A medida se mostrou um obstáculo para a Qatar Airways, uma das maiores companhias aéreas do mundo, que se viu obrigada a contornar esses países, gastando mais combustível e ampliando o tempo de voo em algumas rotas.

O Qatar levou a questão à Icao, enquanto o grupo liderado pelos sauditas tenta mover a jurisdição do caso para a Corte Internacional de Justiça, em Haia. Desde então, o embargo permanece.

A participação dos Estados Unidos na investigação da queda do Boeing em Teerã, no entanto, pode esbarrar em um obstáculo criado pelos próprios americanos: as sanções econômicas contra o Irã que o presidente Donald Trump reinstituiu em 2018, após a saída dos EUA do acordo nuclear firmado em 2015.

Empresas americanas, entre elas a Boeing, são proibidas de fazer negócios com o Irã, e isso incluiria a participação de um representante do país na apuração das causas do acidente aéreo.

Em relação ao direito iraniano de liderar a investigação, há jurisprudência para o caso de o país onde ocorreu o acidente ceder a outro esse direito.

Foi o que ocorreu em 2014, com a apuração da queda do voo MH17 da Malaysia Airlines, derrubado por um míssil enquanto sobrevoava a Ucrânia, em meio à guerra civil que opunha ucranianos e separatistas pró-Rússia.

A pressão da comunidade internacional à época, inclusive do Conselho de Segurança da ONU, levou o governo ucraniano a ceder à Holanda a liderança na investigação do acidente que matou 298 pessoas, a maioria holandeses.

Além desses dois países, participaram da investigação Malásia, Estados Unidos, Reino Unido, Austrália e Rússia.

Com mais de 5.100 unidades entregues, o Boeing 737-800 é atualmente o modelo de avião mais usado no mundo, superando seu rival direto, o Airbus A320ceo.
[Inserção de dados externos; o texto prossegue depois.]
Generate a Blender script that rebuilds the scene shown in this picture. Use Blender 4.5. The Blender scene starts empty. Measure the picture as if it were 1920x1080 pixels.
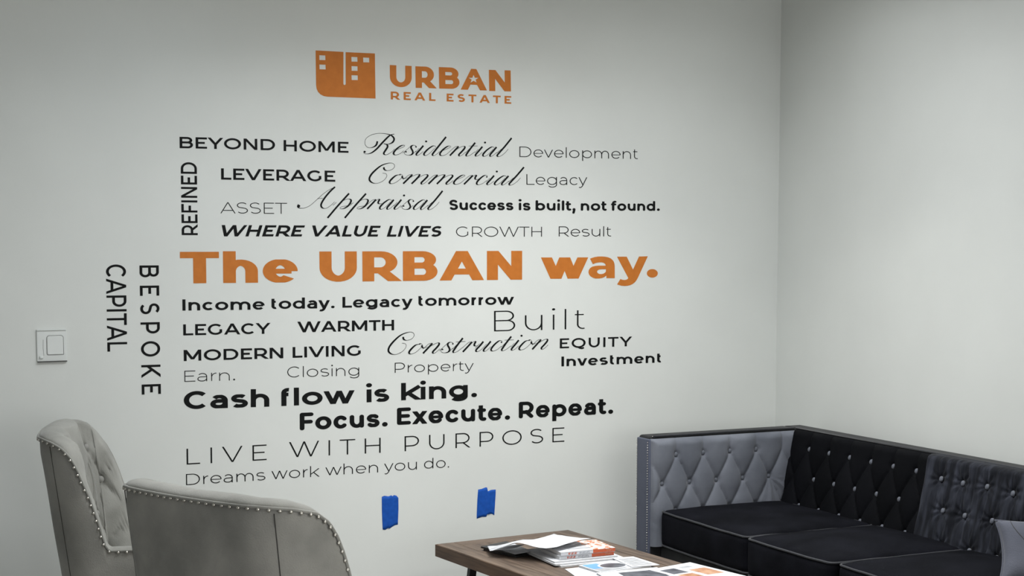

Na batalha das novas gerações, no entanto, a Airbus vem levando a melhor, com 825 entregas do A320neo frente a 387 do 737 Max, que está impedido de voar desde março de 2019 após dois acidentes e teve sua produção suspensa em dezembro.

A crise do Max foi responsável pelo pior ano da história da Boeing, que viu a Airbus superar pela primeira vez o número de encomendas considerando todas as variantes da família A320: 15.193 ante 15.136 de todas as gerações do 737.